---------- Input material ----------
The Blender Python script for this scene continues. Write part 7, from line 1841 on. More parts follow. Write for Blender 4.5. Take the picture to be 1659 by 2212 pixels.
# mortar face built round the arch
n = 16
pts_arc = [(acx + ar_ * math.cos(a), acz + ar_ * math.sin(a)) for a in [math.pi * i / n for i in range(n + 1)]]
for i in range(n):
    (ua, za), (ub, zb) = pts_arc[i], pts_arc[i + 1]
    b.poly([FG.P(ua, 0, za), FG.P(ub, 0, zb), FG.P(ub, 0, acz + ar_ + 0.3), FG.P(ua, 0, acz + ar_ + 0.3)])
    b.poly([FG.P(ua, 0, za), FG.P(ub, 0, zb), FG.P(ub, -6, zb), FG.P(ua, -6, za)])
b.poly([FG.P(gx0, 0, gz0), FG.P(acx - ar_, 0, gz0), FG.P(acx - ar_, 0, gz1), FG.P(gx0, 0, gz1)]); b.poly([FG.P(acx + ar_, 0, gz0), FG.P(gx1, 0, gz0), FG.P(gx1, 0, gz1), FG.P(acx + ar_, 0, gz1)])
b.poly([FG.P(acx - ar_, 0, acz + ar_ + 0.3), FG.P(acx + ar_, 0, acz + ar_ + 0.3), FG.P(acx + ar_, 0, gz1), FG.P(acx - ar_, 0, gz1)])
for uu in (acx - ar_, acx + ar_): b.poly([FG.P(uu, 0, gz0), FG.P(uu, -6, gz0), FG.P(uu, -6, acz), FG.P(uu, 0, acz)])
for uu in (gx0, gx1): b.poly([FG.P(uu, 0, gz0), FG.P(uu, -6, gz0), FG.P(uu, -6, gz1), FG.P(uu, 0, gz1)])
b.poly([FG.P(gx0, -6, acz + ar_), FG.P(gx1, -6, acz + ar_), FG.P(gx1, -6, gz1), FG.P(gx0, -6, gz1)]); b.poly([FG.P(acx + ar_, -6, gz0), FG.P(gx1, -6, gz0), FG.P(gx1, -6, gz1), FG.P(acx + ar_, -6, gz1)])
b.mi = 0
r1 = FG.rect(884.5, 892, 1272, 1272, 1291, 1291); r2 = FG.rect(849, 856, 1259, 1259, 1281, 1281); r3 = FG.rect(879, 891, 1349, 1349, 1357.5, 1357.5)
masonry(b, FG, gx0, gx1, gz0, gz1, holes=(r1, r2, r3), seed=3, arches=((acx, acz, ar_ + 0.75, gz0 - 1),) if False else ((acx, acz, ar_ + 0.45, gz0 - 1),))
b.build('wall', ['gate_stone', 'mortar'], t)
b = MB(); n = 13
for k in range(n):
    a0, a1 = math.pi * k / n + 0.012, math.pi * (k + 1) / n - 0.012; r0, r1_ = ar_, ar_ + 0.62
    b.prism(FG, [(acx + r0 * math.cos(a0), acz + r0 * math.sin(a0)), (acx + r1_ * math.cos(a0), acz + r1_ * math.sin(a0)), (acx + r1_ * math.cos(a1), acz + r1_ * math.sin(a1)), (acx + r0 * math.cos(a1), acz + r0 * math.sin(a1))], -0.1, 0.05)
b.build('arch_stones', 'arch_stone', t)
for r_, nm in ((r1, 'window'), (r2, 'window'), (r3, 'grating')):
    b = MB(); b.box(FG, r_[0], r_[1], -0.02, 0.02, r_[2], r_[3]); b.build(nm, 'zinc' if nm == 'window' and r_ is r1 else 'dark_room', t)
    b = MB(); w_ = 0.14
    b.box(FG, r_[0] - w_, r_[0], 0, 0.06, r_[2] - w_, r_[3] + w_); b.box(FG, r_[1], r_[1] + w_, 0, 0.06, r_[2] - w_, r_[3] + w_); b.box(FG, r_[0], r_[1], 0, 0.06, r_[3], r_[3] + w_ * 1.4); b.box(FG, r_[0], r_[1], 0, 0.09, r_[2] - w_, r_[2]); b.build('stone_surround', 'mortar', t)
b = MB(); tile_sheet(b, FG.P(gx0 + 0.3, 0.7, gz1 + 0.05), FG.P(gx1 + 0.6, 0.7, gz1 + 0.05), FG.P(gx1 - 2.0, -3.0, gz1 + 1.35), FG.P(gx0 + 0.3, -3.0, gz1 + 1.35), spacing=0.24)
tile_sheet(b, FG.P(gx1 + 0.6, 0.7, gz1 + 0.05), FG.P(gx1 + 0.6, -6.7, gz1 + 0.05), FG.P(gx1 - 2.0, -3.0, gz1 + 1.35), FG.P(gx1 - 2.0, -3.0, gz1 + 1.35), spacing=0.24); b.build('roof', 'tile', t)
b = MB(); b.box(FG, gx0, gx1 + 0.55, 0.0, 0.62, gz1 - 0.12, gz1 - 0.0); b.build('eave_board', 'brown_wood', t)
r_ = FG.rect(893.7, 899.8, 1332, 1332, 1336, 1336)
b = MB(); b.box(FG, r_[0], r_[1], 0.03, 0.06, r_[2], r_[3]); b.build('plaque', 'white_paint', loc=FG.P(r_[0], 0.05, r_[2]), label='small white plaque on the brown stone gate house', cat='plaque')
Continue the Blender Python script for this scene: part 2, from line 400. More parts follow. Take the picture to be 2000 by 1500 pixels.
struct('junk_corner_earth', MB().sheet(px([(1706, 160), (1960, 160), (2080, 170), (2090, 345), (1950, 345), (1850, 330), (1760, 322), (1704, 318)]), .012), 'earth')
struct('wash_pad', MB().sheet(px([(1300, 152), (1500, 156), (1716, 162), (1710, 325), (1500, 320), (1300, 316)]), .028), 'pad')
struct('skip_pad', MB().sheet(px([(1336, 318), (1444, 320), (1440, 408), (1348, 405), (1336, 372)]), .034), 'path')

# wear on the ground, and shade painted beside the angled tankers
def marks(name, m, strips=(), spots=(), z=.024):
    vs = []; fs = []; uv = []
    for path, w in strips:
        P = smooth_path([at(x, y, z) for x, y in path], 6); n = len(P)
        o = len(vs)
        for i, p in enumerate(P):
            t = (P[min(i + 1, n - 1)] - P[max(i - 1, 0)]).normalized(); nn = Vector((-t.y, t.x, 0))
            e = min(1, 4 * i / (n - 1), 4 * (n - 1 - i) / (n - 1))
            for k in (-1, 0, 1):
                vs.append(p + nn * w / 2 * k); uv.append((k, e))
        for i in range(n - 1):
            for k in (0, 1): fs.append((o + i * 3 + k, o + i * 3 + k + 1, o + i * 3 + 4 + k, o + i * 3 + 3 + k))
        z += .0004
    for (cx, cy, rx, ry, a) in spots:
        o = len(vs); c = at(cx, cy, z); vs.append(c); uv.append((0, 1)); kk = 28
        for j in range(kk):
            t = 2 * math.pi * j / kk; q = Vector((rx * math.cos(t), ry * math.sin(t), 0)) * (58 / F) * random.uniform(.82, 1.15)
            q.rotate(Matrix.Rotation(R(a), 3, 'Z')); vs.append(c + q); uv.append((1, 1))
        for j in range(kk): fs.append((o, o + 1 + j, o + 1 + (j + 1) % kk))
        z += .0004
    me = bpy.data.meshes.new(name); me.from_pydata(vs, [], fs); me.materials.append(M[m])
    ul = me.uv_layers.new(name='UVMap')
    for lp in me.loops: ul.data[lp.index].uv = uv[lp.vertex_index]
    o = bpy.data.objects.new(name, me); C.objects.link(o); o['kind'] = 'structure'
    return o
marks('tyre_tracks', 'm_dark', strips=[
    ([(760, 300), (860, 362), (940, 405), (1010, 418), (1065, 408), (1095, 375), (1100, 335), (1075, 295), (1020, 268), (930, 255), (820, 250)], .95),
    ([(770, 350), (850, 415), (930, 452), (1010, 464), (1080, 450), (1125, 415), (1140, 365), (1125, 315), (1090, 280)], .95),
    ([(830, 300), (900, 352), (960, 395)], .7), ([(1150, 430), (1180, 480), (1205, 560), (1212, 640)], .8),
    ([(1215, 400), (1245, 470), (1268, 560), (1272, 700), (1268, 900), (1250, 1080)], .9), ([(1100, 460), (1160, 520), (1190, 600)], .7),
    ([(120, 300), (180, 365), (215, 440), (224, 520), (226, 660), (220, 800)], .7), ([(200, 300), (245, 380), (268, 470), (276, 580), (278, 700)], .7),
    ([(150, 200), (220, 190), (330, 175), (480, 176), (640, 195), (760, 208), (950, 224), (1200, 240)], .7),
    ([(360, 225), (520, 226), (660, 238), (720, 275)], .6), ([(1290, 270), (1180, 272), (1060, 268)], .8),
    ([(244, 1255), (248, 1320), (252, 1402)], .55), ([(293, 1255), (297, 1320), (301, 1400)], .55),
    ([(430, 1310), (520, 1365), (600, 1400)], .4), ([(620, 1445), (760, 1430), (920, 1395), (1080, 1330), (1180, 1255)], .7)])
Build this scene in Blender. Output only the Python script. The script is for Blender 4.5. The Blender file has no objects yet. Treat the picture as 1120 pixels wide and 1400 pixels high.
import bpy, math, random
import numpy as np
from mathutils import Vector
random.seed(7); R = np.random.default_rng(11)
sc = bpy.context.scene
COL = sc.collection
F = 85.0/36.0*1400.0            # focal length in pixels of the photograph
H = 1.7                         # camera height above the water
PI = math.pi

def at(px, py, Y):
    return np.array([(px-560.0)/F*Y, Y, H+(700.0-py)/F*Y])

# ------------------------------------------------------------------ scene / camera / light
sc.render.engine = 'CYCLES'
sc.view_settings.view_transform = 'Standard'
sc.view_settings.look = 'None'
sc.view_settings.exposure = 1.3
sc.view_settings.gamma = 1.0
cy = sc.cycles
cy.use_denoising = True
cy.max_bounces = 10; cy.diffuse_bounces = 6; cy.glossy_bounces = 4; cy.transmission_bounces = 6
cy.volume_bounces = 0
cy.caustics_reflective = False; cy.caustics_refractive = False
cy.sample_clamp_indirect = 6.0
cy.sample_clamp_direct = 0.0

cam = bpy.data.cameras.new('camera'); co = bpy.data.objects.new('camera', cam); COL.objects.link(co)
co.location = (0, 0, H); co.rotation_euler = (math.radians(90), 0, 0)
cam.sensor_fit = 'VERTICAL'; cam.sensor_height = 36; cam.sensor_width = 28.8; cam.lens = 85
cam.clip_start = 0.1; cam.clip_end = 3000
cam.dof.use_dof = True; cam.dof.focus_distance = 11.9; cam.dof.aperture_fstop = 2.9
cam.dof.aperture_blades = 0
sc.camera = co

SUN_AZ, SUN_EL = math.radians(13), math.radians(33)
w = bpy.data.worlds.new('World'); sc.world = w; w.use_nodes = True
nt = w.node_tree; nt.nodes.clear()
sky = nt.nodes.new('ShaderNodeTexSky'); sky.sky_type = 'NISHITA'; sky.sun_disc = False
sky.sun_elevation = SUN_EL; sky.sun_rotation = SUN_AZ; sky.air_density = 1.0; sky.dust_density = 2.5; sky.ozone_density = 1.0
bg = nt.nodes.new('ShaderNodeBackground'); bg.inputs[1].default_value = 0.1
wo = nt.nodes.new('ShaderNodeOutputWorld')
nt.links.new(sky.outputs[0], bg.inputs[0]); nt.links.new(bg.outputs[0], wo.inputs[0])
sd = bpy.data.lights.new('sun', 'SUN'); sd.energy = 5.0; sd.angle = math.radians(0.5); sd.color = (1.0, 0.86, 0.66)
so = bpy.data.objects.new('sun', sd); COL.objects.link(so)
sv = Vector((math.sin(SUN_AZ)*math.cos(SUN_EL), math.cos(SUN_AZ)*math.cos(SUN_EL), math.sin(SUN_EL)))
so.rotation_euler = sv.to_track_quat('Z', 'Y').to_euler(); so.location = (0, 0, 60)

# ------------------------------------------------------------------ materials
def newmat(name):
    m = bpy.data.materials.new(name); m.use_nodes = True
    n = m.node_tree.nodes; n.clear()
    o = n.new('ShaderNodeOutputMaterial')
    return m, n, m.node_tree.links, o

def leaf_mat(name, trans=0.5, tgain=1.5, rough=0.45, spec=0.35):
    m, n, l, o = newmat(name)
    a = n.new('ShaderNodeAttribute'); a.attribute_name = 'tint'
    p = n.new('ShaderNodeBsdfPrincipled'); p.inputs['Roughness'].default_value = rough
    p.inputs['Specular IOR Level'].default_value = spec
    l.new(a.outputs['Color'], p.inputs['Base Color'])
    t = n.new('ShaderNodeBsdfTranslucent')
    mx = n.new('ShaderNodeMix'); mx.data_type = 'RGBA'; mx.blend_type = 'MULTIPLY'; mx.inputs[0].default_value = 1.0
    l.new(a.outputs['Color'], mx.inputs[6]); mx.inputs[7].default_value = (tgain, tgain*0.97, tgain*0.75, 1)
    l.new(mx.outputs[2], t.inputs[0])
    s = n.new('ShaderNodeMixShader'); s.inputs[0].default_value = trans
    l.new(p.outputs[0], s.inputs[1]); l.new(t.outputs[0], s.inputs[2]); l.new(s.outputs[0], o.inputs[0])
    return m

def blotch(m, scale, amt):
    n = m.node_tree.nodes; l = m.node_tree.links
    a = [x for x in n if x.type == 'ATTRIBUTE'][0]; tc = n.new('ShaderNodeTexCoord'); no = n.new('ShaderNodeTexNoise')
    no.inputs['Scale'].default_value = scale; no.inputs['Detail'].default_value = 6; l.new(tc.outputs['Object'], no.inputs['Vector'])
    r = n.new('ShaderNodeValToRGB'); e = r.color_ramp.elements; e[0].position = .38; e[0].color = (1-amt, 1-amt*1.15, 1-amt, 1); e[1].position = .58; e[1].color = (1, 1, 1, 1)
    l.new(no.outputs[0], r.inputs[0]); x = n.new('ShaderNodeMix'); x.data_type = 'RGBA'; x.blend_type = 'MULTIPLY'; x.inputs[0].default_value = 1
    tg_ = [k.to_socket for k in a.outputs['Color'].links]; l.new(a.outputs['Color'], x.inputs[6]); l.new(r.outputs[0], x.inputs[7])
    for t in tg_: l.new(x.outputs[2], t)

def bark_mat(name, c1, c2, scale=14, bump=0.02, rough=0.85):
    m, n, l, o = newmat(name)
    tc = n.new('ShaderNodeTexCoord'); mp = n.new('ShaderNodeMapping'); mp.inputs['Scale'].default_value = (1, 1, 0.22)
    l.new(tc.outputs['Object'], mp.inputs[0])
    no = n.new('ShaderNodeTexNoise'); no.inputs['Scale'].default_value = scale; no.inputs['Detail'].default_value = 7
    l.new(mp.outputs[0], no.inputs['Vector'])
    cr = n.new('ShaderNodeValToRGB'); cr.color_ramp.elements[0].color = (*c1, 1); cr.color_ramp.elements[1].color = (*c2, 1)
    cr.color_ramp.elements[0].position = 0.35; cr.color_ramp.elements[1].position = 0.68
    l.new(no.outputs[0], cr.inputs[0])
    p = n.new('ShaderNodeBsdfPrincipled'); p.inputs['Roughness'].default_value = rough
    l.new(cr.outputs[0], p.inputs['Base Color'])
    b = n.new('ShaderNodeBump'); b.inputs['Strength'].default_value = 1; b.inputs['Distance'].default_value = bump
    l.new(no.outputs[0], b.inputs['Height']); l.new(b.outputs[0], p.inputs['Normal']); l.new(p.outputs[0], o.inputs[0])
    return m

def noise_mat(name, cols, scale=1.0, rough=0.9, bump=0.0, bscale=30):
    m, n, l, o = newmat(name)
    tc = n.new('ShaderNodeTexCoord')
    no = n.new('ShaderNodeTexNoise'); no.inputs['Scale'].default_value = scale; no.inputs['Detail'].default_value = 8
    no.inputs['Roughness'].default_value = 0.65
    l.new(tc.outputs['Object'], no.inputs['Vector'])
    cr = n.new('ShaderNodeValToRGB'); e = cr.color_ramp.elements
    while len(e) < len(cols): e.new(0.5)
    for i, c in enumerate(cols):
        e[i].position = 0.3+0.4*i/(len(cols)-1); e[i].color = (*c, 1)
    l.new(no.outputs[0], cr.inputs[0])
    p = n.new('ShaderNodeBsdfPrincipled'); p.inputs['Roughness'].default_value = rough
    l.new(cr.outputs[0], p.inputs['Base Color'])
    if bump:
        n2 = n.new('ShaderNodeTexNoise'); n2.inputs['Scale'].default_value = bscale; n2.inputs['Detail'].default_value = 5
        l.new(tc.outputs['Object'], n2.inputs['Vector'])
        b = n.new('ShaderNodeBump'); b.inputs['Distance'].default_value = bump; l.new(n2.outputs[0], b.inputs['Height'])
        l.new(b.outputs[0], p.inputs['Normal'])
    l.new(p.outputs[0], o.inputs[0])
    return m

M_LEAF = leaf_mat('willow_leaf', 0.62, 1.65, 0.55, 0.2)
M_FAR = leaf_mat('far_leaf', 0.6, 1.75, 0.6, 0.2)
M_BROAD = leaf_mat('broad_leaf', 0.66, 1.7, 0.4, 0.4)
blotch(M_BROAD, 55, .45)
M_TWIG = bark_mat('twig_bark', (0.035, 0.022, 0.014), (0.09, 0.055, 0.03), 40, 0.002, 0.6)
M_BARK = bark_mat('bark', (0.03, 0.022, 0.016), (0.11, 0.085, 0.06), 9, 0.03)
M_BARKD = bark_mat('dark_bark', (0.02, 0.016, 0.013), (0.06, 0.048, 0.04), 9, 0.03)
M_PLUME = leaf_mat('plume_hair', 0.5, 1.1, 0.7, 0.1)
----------
• Job: Using the entries above, repeat only the lines from the one containing "Build this scene" through the one containing "return np.array([(px-560.0)/F*Y, Y, H+(700.0-py)/F*Y])", end lines included.

• Exercise output:
Build this scene in Blender. Output only the Python script. The script is for Blender 4.5. The Blender file has no objects yet. Treat the picture as 1120 pixels wide and 1400 pixels high.
import bpy, math, random
import numpy as np
from mathutils import Vector
random.seed(7); R = np.random.default_rng(11)
sc = bpy.context.scene
COL = sc.collection
F = 85.0/36.0*1400.0            # focal length in pixels of the photograph
H = 1.7                         # camera height above the water
PI = math.pi

def at(px, py, Y):
    return np.array([(px-560.0)/F*Y, Y, H+(700.0-py)/F*Y])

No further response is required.